▶ The problem: Reproduce only this span: the line containing "Write part 2", the line containing "obj('shade_bracket', b_, M['dark_metal'], lamp)", and every line between them, all exactly as given.

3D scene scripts
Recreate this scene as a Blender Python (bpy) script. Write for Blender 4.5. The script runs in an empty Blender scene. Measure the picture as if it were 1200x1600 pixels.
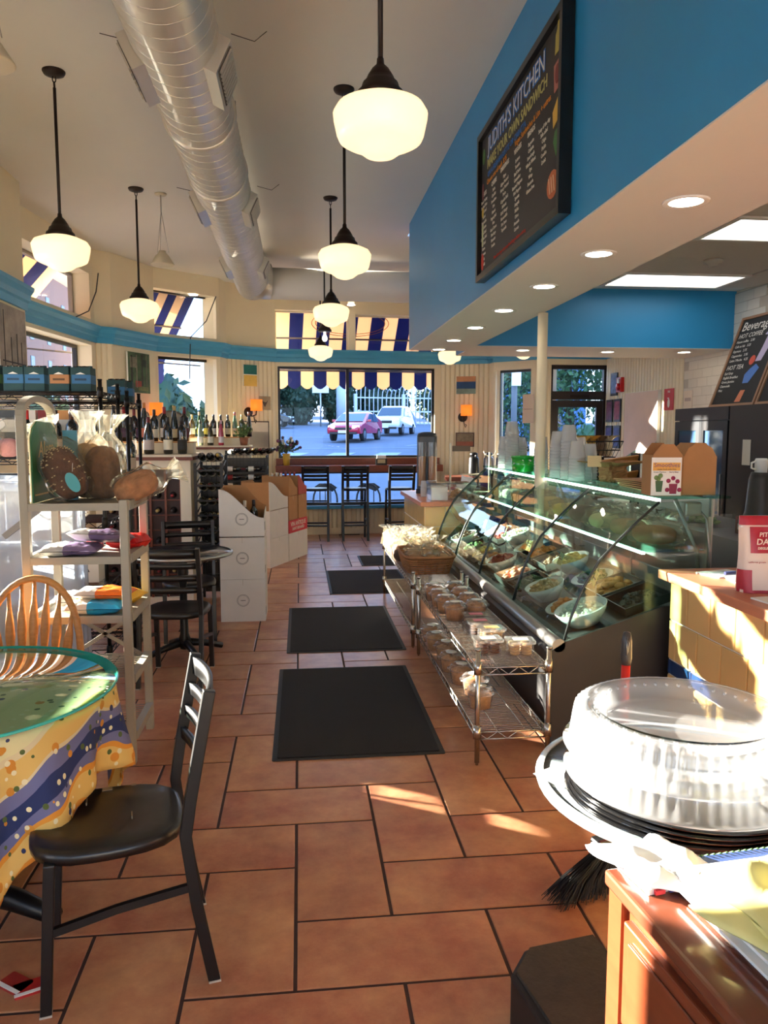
import bpy, bmesh, math, random
from mathutils import Vector, Matrix, Euler
R = math.radians
PI = math.pi
random.seed(7)
SC = bpy.context.scene
COL = SC.collection

# ------------------------------------------------------------------ camera
cam_d = bpy.data.cameras.new('camera'); cam = bpy.data.objects.new('camera', cam_d); COL.objects.link(cam)
cam_d.sensor_fit = 'VERTICAL'; cam_d.sensor_height = 36.0; cam_d.lens = 27.0
cam_d.clip_start = 0.05; cam_d.clip_end = 400
cam.location = (0, 0, 1.58); cam.rotation_euler = (R(90 - 5.9), 0, R(-6.244))
SC.camera = cam

# ------------------------------------------------------------------ world, sun, exposure
w = bpy.data.worlds.new('world'); SC.world = w; w.use_nodes = True
wn = w.node_tree.nodes; wl = w.node_tree.links
bg = wn['Background']
tc = wn.new('ShaderNodeTexCoord'); sx = wn.new('ShaderNodeSeparateXYZ'); wl.new(tc.outputs['Generated'], sx.inputs[0])
cr = wn.new('ShaderNodeValToRGB'); wl.new(sx.outputs['Z'], cr.inputs[0])
cr.color_ramp.elements[0].position = 0.0; cr.color_ramp.elements[0].color = (0.62, 0.80, 1.0, 1)
cr.color_ramp.elements[1].position = 0.7; cr.color_ramp.elements[1].color = (0.22, 0.45, 1.0, 1)
wl.new(cr.outputs[0], bg.inputs[0]); bg.inputs[1].default_value = 3.2

SUN_DIR = Vector((0.85, -0.52, -0.235)).normalized()
sd = bpy.data.lights.new('sun', 'SUN'); sd.energy = 52.0; sd.angle = R(0.6); sd.color = (1.0, 0.89, 0.74)
so = bpy.data.objects.new('sun', sd); COL.objects.link(so)
so.rotation_euler = SUN_DIR.to_track_quat('-Z', 'Y').to_euler()

vs = SC.view_settings
SC.display_settings.display_device = 'sRGB'
vs.view_transform = 'Standard'; vs.look = 'None'; vs.gamma = 1.0; vs.use_curve_mapping = False
vs.exposure = 0.6
cy = SC.cycles
cy.max_bounces = 8; cy.diffuse_bounces = 4; cy.glossy_bounces = 4; cy.transmission_bounces = 6
cy.transparent_max_bounces = 40; cy.caustics_reflective = False; cy.caustics_refractive = False
cy.sample_clamp_indirect = 6.0; cy.blur_glossy = 0.5
cy.use_denoising = True

# ------------------------------------------------------------------ materials
MATS = {}
def srgb(*c):
    if len(c) == 1 and isinstance(c[0], (tuple, list)): c = c[0]
    def f(v):
        v = v / 255.0
        return v / 12.92 if v <= 0.04045 else ((v + 0.055) / 1.055) ** 2.4
    return (f(c[0]), f(c[1]), f(c[2]), 1.0)
def mat(name, rgb, rough=0.55, metal=0.0, var=0.0, vs=6.0, bump=0.0, bs=60.0, emit=0.0, ecol=None, trans=0.0,
        coat=0.0, spec=0.5, stretch=None, rand=0.0, sub=0.0):
    if name in MATS: return MATS[name]
    m = bpy.data.materials.new(name); m.use_nodes = True; MATS[name] = m
    nt = m.node_tree; n = nt.nodes; l = nt.links; b = n['Principled BSDF']
    col = srgb(rgb); b.inputs['Base Color'].default_value = col
    b.inputs['Roughness'].default_value = rough; b.inputs['Metallic'].default_value = metal
    b.inputs['Specular IOR Level'].default_value = spec
    if coat: b.inputs['Coat Weight'].default_value = coat; b.inputs['Coat Roughness'].default_value = 0.08
    if trans: b.inputs['Transmission Weight'].default_value = trans
    if emit:
        b.inputs['Emission Color'].default_value = srgb(ecol or rgb); b.inputs['Emission Strength'].default_value = emit
    tcn = None
    if var or bump or rand:
        tcn = n.new('ShaderNodeTexCoord'); vec = tcn.outputs['Object']
        if stretch:
            mp = n.new('ShaderNodeMapping'); mp.inputs['Scale'].default_value = stretch; l.new(vec, mp.inputs[0]); vec = mp.outputs[0]
    if rand:
        oi = n.new('ShaderNodeObjectInfo')
        ad = n.new('ShaderNodeVectorMath'); ad.operation = 'MULTIPLY_ADD'
        l.new(oi.outputs['Random'], ad.inputs[0]); ad.inputs[1].default_value = (37, 91, 53); l.new(vec, ad.inputs[2]); vec = ad.outputs[0]
    src = None
    if var or rand:
        hs = n.new('ShaderNodeHueSaturation'); hs.inputs['Color'].default_value = col
        val = None
        if var:
            nz = n.new('ShaderNodeTexNoise'); nz.inputs['Scale'].default_value = vs; nz.inputs['Detail'].default_value = 6; nz.inputs['Roughness'].default_value = .6
            l.new(vec, nz.inputs[0])
            mr = n.new('ShaderNodeMapRange'); mr.inputs[1].default_value = .25; mr.inputs[2].default_value = .75
            mr.inputs[3].default_value = 1 - var; mr.inputs[4].default_value = 1 + var; l.new(nz.outputs[0], mr.inputs[0]); val = mr.outputs[0]
        if rand:
            m2 = n.new('ShaderNodeMapRange'); m2.inputs[3].default_value = 1 - rand; m2.inputs[4].default_value = 1 + rand; l.new(oi.outputs['Random'], m2.inputs[0])
            if val is None: val = m2.outputs[0]
            else:
                mm = n.new('ShaderNodeMath'); mm.operation = 'MULTIPLY'; l.new(val, mm.inputs[0]); l.new(m2.outputs[0], mm.inputs[1]); val = mm.outputs[0]
        l.new(val, hs.inputs['Value']); l.new(hs.outputs[0], b.inputs['Base Color'])
    if bump:
        nb = n.new('ShaderNodeTexNoise'); nb.inputs['Scale'].default_value = bs; nb.inputs['Detail'].default_value = 4; l.new(vec, nb.inputs[0])
        bp = n.new('ShaderNodeBump'); bp.inputs['Strength'].default_value = bump; bp.inputs['Distance'].default_value = .01
        l.new(nb.outputs[0], bp.inputs['Height']); l.new(bp.outputs[0], b.inputs['Normal'])
    return m
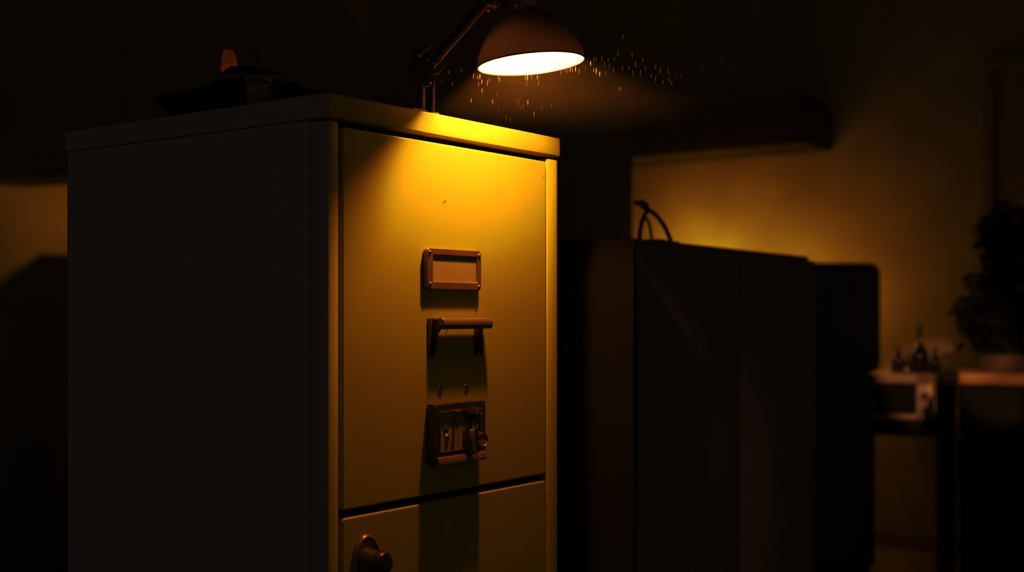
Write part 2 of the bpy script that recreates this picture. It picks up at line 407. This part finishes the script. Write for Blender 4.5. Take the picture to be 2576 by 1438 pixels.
b_ = B(); slab(b_, [(1086, 186), (1100, 190), (1122, 165), (1116, 160), (1100, 178)], LD-.012, LD-.002); obj('clamp_lever', b_, M['bronze'], lamp, bevel=.0008)
for (x, y) in ((1076, 150), (1092, 160), (1082, 207)):
    b_ = B(); lathe(b_, [(0, .002), (.0018, .001), (.0022, 0)], 14, frame_to(lp(x, y, LD-.0105), -VIEW)); obj('clamp_screw', b_, M['brass'], lamp)
b_ = B(); tube(b_, [lp(1080, 168), lp(1160, 75, 1.53), lp(1232, -10, 1.515)], .0062, 20); obj('arm', b_, M['dark_metal'], lamp)
b_ = B(); tube(b_, [lp(1096, 158, LD-.006), lp(1170, 75, 1.524), lp(1232, 4, 1.509)], .0030, 16); obj('arm_rod', b_, M['bronze'], lamp)
b_ = B(); lathe(b_, [(0, -.012), (.011, -.011), (.0125, -.008), (.0125, .008), (.011, .011), (0, .012)], 28, frame_to(lp(1236, -4, 1.512), VIEW)); obj('elbow_joint', b_, M['dark_metal'], lamp)
for (x0, y0, x1, y1, r) in ((1238, 14, 1246, 3, .0028), (1247, 18, 1254, 8, .0030), (1257, 16, 1263, 8, .0014), (1228, 27, 1232, 19, .0018), (1251, 36, 1258, 28, .0012), (1266, 29, 1270, 36, .0012)):
    b_ = B(); tube(b_, [lp(x0, y0, 1.498), lp(x1, y1, 1.500)], r, 10); obj('joint_screw', b_, M['brass'], lamp)
b_ = B(); tube(b_, curve([lp(1240, 0, 1.512), lp(1262, 20, 1.505), lp(1275, -5, 1.495), lp(1322, -60, 1.489)]), .0035, 12); obj('shade_bracket', b_, M['dark_metal'], lamp)

# ================================================================== ON TOP OF THE CABINET
ht = thing('felt_hat', 'black wide-brimmed felt hat lying on the filing cabinet, left of the lamp', 'hat', (.171, .315, 1.350))
b_ = B()
n = 64; rings = []
for j, (r, z) in enumerate([(.02, .0), (.09, .0005), (.148, .028), (.151, .033), (.148, .037), (.110, .050), (.080, .060), (.062, .066), (.055, .078), (.042, .086), (.020, .088), (.0, .086)]):
    ring = []
    for k in range(n):
        a = 2*math.pi*k/n
        zz = z + (.012*math.cos(2*a)*(r/.15)**2 if r > .10 and z > .02 else 0) - (.004*math.cos(a) if z > .07 else 0)
        ring.append(b_.verts.new(Vector((.171, .315, 1.3505)) + RIGHT*(r*math.cos(a)*.92+.004) + VIEW*(r*math.sin(a)*.80) + Vector((0, 0, zz))))
    rings.append(ring)
for a_, c_ in zip(rings, rings[1:]):
    for k in range(n): b_.faces.new((a_[k], a_[(k+1) % n], c_[(k+1) % n], c_[k]))
obj('hat_body', b_, M['felt'], ht)
b_ = B(); lathe(b_, [(.0625, .066), (.0645, .068), (.0620, .074), (.058, .074)], 48, Matrix.Translation((.171, .315, 1.3505)) @ Matrix.Rotation(ANG-math.pi/2, 4, 'Z') @ Matrix.Diagonal((.94, .82, 1, 1))); obj('hat_band', b_, M['black'], ht)

bt_p = at(609, 250, 1.86); bt_p.z = 1.350
bt = thing('glass_bottle', 'amber-lit dark glass bottle standing behind the black hat on the cabinet', 'bottle', bt_p)
b_ = B(); lathe(b_, [(0, .002), (.026, 0), (.0275, .004), (.0275, .100), (.0268, .118), (.0255, .145), (.0250, .150)], 40, Matrix.Translation(bt_p)); obj('bottle_body', b_, M['greenglass'], bt)
b_ = B(); lathe(b_, [(.0262, .132), (.0270, .149), (.0262, .152), (.0245, .149), (.0255, .13)], 40, Matrix.Translation(bt_p)); obj('bottle_rim', b_, M['greenglass'], bt)
b_ = B()
Lp = bt_p-VIEW*.027-RIGHT*.0130
pts = [(-.0118, .045), (.0112, .045), (.0112, .135), (.006, .148), (-.008, .148), (-.0118, .135)]
A = [b_.verts.new(Lp+RIGHT*x+Vector((0, 0, z))-VIEW*.0035*(1-(x/.012)**2)) for x, z in pts]; b_.faces.new(A)
obj('bottle_highlight', b_, mat('amber_highlight', (.85, .30, .06), .7), bt, smooth=False)  # amber highlight on the glass, built as a coloured strip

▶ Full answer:
Write part 2 of the bpy script that recreates this picture. It picks up at line 407. This part finishes the script. Write for Blender 4.5. Take the picture to be 2576 by 1438 pixels.
b_ = B(); slab(b_, [(1086, 186), (1100, 190), (1122, 165), (1116, 160), (1100, 178)], LD-.012, LD-.002); obj('clamp_lever', b_, M['bronze'], lamp, bevel=.0008)
for (x, y) in ((1076, 150), (1092, 160), (1082, 207)):
    b_ = B(); lathe(b_, [(0, .002), (.0018, .001), (.0022, 0)], 14, frame_to(lp(x, y, LD-.0105), -VIEW)); obj('clamp_screw', b_, M['brass'], lamp)
b_ = B(); tube(b_, [lp(1080, 168), lp(1160, 75, 1.53), lp(1232, -10, 1.515)], .0062, 20); obj('arm', b_, M['dark_metal'], lamp)
b_ = B(); tube(b_, [lp(1096, 158, LD-.006), lp(1170, 75, 1.524), lp(1232, 4, 1.509)], .0030, 16); obj('arm_rod', b_, M['bronze'], lamp)
b_ = B(); lathe(b_, [(0, -.012), (.011, -.011), (.0125, -.008), (.0125, .008), (.011, .011), (0, .012)], 28, frame_to(lp(1236, -4, 1.512), VIEW)); obj('elbow_joint', b_, M['dark_metal'], lamp)
for (x0, y0, x1, y1, r) in ((1238, 14, 1246, 3, .0028), (1247, 18, 1254, 8, .0030), (1257, 16, 1263, 8, .0014), (1228, 27, 1232, 19, .0018), (1251, 36, 1258, 28, .0012), (1266, 29, 1270, 36, .0012)):
    b_ = B(); tube(b_, [lp(x0, y0, 1.498), lp(x1, y1, 1.500)], r, 10); obj('joint_screw', b_, M['brass'], lamp)
b_ = B(); tube(b_, curve([lp(1240, 0, 1.512), lp(1262, 20, 1.505), lp(1275, -5, 1.495), lp(1322, -60, 1.489)]), .0035, 12); obj('shade_bracket', b_, M['dark_metal'], lamp)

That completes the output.